Report how many lines include the word "from", and nothing besides that number.

╭─ Information supplied

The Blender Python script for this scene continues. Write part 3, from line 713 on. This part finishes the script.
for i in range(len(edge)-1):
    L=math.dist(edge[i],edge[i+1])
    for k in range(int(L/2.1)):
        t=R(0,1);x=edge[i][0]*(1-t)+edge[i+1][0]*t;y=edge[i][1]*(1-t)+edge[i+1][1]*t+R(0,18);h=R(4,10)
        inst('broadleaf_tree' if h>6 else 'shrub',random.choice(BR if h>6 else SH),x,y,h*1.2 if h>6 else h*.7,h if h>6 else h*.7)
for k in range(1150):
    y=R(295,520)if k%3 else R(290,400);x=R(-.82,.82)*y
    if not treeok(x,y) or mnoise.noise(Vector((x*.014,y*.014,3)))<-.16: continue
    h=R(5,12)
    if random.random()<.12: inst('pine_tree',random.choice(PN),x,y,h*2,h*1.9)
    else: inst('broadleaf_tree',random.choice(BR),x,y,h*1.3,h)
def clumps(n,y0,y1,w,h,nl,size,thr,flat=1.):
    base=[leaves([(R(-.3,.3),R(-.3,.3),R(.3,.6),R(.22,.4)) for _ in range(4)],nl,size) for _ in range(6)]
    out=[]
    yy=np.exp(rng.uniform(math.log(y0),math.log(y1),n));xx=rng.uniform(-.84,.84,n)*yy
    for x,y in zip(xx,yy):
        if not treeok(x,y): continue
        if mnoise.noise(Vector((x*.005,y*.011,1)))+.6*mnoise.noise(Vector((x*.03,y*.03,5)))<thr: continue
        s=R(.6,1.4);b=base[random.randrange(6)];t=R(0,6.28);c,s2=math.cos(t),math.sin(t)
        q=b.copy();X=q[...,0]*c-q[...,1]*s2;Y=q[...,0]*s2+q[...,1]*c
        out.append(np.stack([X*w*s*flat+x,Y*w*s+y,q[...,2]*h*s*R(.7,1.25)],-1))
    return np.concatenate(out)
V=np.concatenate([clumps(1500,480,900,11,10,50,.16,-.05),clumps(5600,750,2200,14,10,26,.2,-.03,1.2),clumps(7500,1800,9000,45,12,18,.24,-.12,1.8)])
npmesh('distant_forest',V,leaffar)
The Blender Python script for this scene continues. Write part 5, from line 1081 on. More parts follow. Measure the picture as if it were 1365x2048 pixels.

╰─

» **Exercise solution**
2